Quality assurance should be involved in the development process. QA should review new designs before they are finalized with an eye towards usability and user experience factors; heading of problems before they become real improves quality immediately and reduces problems "downstream".

Quality assurance should be involved in customer service and user-support communications, especially with a commerce site, so that usability defects can be reviewed. With user input, QA can refine user scenarios to better match "real" behavior. There is no substitute for user comments.

Are the tools used to create and maintain your web site appropriate for their tasks? Can the tools be tweaked to shorten the processes or eliminate some steps? Can some tests be incorporated earlier in the creation process, such as spell checking? If your site has changing content, is the content checked after it is published, or before it is entered into the database? Quality assurance should pay attention to all of these issues.

Following any major phase of your web site, perform a postmortem analysis: review the success of the changes, redesigns, scheduling, file transfers, etc. What could be made more efficient? Which processes could be smoothed out?

Focus on Tracking Problems

Quality assurance also involves a closer involvement with defects and their resolution. During the quality control process, problems are discovered and typically reported and handed off to the people who "own" the work with the defects. Quality control can be a binary process: something passes, or it fails and is "bounced" back to the team responsible for fixing it enough to be tested again.
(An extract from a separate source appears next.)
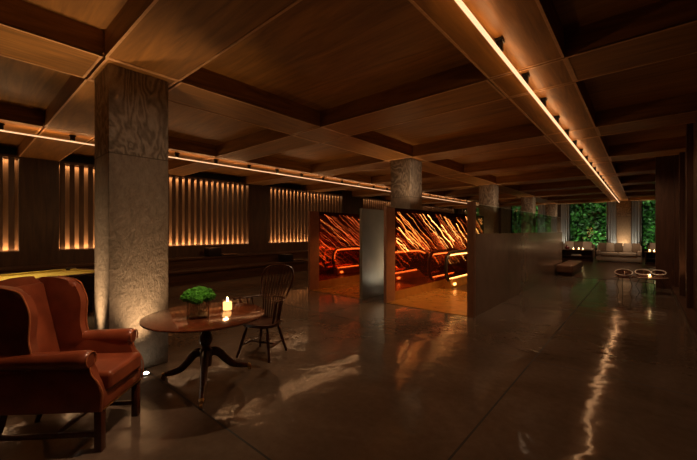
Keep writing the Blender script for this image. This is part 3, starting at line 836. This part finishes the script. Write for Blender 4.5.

Quality assurance catches the problems discovered through use of quality control testcases, but also finds problems uncovered through more general site reviews and ad hoc usability and consistency testing. In addition, quality assurance testing finds areas for improvements that may not be defects, but rather opportunities; user input is a great source for such "opportunities". The set of problems returned by thorough quality assurance testing is therefore larger than the set found through quality control testing. The handling of this larger set of problems is a major function of QA.

Quality assurance should log reported problems in a database of some kind, assigning properties to the problem such as the priority and scope, and recording such attributes as description, error message, affected functionality, etc. In addition, QA should assign and track ownership of the problem, and should track the progress made towards resolution of the problem. Quality assurance must take an active role in getting problems fixed; demanding schedules for the fixes, explanations for the problems, working to eliminate the type of problem in the future -- these are all common actions.